FSC and WWF France are providing legitimacy for a multinational logging company in the misguided belief that they will be able to improve its operations.
It is however evident in the relevant FSC audit reports (SGS and Rainforest Alliance) that the FSC verifiers are not seriously digging into community criticisms of Rougier and its subsidiary SFID. For example, the Controlled Wood standard says: “No conflicts relating to land tenure or land use rights of traditional or indigenous peoples groups exist in the FMUs under control of the Forest Management Enterprise for which a resolution process has not been agreed by the main parties to the dispute” but the SGS South Africa verifiers have accepted participatory identification of sacred sites as meaning that all customary land tenure and useage rights are being respected. Local Baka communities affected by SFID logging would see this quite differently but SGS only allowed a single day to consult all the stakeholders (communities and officials) spread across 265,000 ha of concessions located 3-4 hours drive apart!

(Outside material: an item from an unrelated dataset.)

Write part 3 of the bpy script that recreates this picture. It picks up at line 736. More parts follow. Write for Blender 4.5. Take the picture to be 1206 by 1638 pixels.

In relation to WWF’s partnership, the reality is that local WWF Cameroon staff have been repeatedly shown in published documents not to respect the Free Prior and Informed Consent of Baka communities in the implementation of their own WWF projects, which presupposes they are in no position to improve Rougier/SFID’s operating procedures. Their ‘greenwash’ partnership merely serves to make it harder for Baka and Bantu communities and their support organisations to call the company to account when it breaks national laws, international human rights laws, and FSC standards. WWF France should rescind this partnership immediately and engage an independent human rights organisation to report objectively on the allegations of land conflicts and rights abuses in Rougier’s concessions in Cameroon and in neighbouring Gabon, CAR and Republic of Congo.
I’m still waiting for a response from WWF. In the meantime I’ve posted my questions here.